É verdade,  e Jaime Cortesão lembra-o, que Manuel I procurou reter ao serviço do Reino homens sabedores do mar, ameaçando-os, através de um diploma, que caso tentassem expatriar-se lhes confiscaria os bens e os degradaria para a ilha de Santa Helena; não chega, no entanto, à ameaça de pena de morte, e explica a determinação não pelo desejo de manter segredo mas pela necessidade que nesse momento deles tinha: em nossos reinos têm bem em que ganhar suas vidas; não era por isso razoável, no entender do monarca, que exercessem a sua arte fora do Reino, por termos tanta necessidade deles (confessa Manuel I). Quantos se não terão escapado antes desta disposição (e só isso a explica) e quantos se não terão escapulido depois dela!

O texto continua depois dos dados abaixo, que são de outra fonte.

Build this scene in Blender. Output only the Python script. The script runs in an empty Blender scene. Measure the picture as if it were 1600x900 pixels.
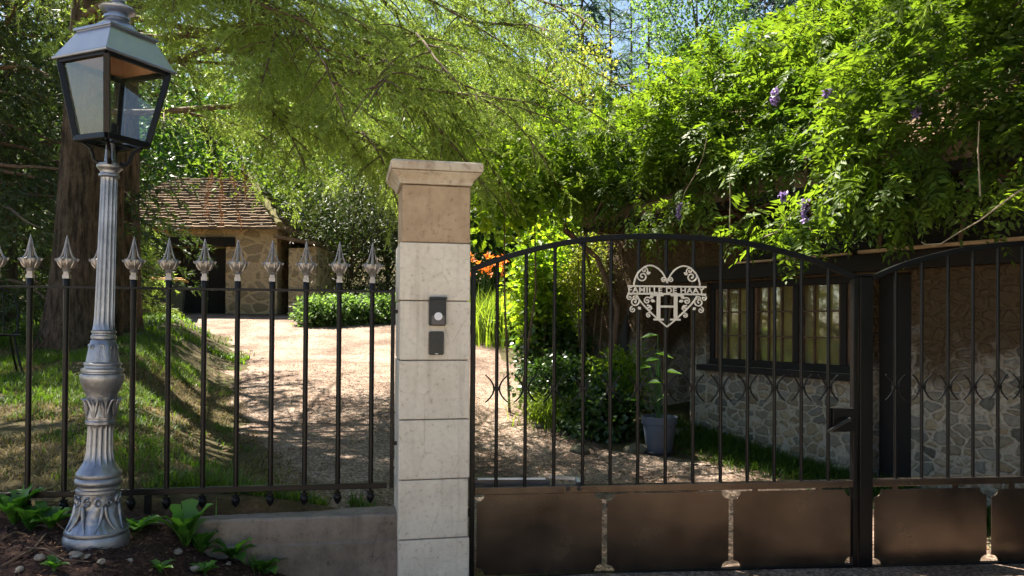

Todavia, o grande cavalo de batalha da teoria do sigilo é a inexistência de roteiros, de livros de bordo, de relações de escrivães e de cartas de marear, anteriores a 1470. Ora quanto aos três primeiros textos náuticos indicados não temos a menor suspeita de que tenham circulado mesmo secretamente até àquela data; é possível que sim, mas gastaram-se nas mãos dos que deles se serviam, não sendo estranho que nem um tivesse chegado aos nossos dias. O mesmo aconteceu, de resto, com as cartas de marear: todas ou quase todas as que conhecemos, de esmerado acabamento e bem iluminadas, constituem exemplares que se ofereceram a pessoas importantes da época, ou que alguém endinheirado encomendou e pagou em Lisboa a cartógrafo de renome; das cartas que poderíamos dizer de trabalho não há traço; e digo-o com uma certeza: a de nunca ter encontrado nelas qualquer indicação de pontas de compassos, que eram usados para marcar quer o ponto de fantasia quer o ponto de esquadria; aliás não se pode aceitar que um planisfério alguma vez fosse usado na prática da navegação, o que exclui logo desse uso muitas das cartas conhecidas». In Luís de Albuquerque, Dúvidas e Certezas na História dos Descobrimentos Portugueses, Colecção Documenta Histórica, Vega, Lisboa, 1990, ISBN-972-699-258-3.